Arcade Fire’s “Everything Now” rests on an admittedly timely conceit (and I do mean that in both senses of the word): namely, that Internet culture, and the corporatized oversaturation of content it has wrought, is transforming both how we access and interpret information — potentially, and in the band’s constantly restated opinion, for the worse.

The Montreal indie-rock outlet took great care to stress its current social anxiety throughout a meta-marketing campaign encompassing everything from fidget spinners to a faux “Stereoyum” music review site. As with “Reflektor” (an underwhelming, overlong album focused on technology’s isolating impact), it may prove difficult to separate the band’s new music — its fifth LP and second since “The Suburbs,” the Grammy-awarded magnum opus Arcade Fire has seemed desperate to outrun ever since its release — from the overblown manner in which it was promoted.


If that’s intentional on Arcade Fire’s part, it’s one of several instances over the past few years in which the band has mistaken patronizing claptrap for perceptive commentary. Once a truly awe-inspiring, anthemic band that amplified rich ideas through elaborate arrangements, Arcade Fire may have all but lost itself during a recent transition to cynical dance-rock, one that, likely intended to keep fans on their toes, seems more likely to alienate them.

To wit, there’s nearly nothing left of early Arcade Fire’s poignant lyricism or cathartic sweep on “Everything Now.” Instead, the band has doubled down on snotty yet trite social criticism (“Infinite content, infinite content, we’re infinitely content” is the grating refrain of not one but two tracks) and sonic experiments that more often than not come crashing down.

The supremely icky “Creature Comfort” exemplifies the band’s self-aggrandizement at its most off-putting with the lyric, “Assisted suicide she dreams about dying all the time/ she told me she came so close/ filled up the bathtub and put on our first record.” Meanwhile, “Peter Pan” and “Chemistry” could duke it out for the title of Arcade Fire’s worst-ever song, the former a mawkish mess flecked with unwieldy ska, and the latter incorporating ill-advised honky-tonk and a listless guitar riff.

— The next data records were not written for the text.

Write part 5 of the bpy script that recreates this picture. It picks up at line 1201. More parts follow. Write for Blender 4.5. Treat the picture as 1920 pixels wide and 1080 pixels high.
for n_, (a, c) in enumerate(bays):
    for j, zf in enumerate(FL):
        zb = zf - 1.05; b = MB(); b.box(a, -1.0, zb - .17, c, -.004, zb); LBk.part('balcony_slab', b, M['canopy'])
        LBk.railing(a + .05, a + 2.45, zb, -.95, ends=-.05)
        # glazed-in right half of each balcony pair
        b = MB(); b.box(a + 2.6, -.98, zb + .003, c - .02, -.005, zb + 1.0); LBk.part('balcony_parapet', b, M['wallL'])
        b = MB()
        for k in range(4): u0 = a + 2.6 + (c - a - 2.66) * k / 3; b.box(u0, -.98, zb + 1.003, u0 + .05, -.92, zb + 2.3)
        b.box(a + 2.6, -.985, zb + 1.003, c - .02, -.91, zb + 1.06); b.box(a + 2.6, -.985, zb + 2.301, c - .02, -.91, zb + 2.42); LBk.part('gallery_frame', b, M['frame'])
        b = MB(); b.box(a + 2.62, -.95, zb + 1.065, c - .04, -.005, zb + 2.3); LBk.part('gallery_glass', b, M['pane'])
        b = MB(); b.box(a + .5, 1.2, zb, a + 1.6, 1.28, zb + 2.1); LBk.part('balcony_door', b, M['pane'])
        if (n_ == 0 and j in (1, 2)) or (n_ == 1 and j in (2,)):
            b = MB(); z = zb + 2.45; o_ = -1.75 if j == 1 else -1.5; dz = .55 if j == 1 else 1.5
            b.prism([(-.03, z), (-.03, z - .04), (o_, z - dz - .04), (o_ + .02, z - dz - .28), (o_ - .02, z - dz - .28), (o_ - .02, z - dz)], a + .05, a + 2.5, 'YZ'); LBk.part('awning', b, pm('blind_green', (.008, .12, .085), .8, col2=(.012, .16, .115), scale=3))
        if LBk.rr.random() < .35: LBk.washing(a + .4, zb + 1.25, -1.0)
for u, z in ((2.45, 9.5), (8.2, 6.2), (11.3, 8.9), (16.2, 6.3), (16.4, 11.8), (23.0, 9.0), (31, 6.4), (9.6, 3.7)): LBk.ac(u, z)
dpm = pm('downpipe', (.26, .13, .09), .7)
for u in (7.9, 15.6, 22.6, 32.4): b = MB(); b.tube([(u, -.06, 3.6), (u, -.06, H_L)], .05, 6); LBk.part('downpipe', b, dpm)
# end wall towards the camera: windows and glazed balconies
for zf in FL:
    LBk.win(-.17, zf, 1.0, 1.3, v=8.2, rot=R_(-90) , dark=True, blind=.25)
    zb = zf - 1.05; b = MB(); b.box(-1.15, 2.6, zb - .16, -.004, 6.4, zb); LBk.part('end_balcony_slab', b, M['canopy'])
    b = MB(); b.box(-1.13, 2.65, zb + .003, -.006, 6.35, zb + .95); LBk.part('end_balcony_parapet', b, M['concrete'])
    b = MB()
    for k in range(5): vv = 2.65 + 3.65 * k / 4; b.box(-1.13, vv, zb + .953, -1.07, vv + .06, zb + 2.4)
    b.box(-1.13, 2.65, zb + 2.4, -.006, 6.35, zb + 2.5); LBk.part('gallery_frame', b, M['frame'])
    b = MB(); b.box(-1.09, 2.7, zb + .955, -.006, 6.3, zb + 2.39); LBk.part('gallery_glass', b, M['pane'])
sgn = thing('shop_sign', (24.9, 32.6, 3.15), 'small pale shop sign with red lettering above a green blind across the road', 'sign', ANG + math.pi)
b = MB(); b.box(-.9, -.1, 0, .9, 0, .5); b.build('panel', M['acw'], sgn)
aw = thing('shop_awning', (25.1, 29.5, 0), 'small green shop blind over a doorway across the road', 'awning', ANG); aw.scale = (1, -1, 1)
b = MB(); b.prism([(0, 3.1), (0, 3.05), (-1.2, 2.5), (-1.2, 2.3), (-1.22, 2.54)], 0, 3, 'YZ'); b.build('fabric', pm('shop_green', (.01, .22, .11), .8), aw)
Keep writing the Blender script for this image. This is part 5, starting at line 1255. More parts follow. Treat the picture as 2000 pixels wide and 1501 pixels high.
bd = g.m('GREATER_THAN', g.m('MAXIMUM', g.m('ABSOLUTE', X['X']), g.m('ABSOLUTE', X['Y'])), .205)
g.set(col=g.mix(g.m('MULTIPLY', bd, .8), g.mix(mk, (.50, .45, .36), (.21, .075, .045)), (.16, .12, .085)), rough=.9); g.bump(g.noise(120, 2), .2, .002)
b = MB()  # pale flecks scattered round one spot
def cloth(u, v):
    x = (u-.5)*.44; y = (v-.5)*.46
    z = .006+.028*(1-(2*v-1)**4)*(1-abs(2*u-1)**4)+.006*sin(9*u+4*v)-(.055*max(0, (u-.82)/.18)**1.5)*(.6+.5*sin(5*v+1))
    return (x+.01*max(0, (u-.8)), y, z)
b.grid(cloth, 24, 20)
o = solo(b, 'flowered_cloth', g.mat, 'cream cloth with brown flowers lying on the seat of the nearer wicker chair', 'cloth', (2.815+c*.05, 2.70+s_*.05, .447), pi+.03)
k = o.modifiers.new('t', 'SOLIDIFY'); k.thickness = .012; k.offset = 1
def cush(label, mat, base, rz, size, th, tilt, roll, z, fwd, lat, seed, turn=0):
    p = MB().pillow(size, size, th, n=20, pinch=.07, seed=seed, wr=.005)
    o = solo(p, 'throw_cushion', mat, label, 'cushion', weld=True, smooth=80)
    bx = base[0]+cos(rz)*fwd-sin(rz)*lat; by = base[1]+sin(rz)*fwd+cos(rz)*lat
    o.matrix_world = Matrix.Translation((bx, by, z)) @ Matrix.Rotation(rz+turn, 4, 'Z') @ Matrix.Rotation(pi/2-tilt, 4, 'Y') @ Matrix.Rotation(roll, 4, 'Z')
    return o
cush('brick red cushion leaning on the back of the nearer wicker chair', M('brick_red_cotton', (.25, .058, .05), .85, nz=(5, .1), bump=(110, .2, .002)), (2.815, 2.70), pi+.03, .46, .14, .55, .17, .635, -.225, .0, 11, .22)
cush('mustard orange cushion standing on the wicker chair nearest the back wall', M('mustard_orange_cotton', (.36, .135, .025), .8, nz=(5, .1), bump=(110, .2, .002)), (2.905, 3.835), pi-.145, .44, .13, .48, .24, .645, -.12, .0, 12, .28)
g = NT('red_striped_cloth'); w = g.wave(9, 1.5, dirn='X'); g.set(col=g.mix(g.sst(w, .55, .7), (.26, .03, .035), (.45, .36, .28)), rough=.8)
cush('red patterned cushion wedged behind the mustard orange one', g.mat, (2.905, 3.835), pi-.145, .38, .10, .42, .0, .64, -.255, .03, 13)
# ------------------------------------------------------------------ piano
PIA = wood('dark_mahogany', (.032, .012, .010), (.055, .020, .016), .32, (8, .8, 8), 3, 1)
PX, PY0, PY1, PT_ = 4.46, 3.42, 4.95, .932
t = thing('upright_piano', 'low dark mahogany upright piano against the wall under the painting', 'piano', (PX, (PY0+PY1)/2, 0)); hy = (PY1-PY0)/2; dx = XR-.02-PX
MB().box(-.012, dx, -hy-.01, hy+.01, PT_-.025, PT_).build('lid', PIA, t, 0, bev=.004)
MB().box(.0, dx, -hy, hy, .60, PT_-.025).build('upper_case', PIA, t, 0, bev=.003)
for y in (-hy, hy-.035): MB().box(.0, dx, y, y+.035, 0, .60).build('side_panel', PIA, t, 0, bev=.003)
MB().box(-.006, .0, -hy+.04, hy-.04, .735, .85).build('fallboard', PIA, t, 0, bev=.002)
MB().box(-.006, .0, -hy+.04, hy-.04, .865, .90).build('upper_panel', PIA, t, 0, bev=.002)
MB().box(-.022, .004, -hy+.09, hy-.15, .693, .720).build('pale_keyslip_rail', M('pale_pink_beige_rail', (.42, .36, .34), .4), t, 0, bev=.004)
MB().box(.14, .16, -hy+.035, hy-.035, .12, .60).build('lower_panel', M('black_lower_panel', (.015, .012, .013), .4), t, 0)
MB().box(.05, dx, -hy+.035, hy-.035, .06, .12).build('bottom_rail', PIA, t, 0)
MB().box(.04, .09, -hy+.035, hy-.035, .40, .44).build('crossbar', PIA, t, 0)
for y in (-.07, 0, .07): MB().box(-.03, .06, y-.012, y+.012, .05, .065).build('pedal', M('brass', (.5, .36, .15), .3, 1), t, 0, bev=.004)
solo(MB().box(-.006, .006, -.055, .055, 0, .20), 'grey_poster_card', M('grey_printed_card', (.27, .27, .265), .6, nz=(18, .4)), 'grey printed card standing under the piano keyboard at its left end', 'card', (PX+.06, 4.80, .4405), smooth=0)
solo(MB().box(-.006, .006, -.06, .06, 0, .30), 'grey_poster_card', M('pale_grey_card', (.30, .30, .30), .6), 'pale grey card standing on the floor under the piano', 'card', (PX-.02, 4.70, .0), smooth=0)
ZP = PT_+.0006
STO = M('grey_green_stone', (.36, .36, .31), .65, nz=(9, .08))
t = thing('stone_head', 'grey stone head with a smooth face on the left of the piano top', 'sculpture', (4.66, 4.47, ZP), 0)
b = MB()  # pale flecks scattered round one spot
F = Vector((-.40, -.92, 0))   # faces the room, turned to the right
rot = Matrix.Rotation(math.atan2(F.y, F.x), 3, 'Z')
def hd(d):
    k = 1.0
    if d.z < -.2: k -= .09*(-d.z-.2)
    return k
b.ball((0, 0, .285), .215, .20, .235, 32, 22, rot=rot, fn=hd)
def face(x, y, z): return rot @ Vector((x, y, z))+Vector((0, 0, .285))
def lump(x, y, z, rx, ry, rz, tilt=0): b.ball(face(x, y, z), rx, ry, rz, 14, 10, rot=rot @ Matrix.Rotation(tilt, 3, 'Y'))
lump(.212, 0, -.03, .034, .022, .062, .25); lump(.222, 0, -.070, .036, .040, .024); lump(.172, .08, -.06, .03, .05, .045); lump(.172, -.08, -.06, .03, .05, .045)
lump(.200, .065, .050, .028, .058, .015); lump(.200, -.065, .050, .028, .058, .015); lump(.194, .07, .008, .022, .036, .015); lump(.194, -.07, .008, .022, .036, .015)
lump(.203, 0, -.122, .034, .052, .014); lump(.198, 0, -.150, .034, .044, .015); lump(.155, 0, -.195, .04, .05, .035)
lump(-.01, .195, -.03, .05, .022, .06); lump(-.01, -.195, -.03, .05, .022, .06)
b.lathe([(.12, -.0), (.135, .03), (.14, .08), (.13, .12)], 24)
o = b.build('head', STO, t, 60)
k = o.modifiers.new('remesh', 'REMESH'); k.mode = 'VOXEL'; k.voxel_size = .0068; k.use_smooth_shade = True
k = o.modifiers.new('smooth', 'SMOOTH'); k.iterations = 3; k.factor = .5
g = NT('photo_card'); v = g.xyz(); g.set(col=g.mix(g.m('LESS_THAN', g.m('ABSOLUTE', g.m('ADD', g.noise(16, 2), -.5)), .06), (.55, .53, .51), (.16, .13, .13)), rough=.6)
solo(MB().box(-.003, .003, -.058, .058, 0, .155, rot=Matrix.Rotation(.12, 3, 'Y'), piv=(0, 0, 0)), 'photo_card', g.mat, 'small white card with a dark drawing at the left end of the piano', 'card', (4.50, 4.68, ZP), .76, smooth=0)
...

“Everything Now” improves in its final third, especially when Regine Chassagne unleashes her airy falsetto across the lovely “Electric Blue.” There, and on melancholy meditations “Put Your Money on Me” and “We Don’t Deserve Love,” Arcade Fire is operating in a far more fruitful groove. It leaves you yearning for an album that would have expanded the mature melodicism of those three tracks. Instead, their presence magnifies the smarmy, sophomoric awfulness of everything else here.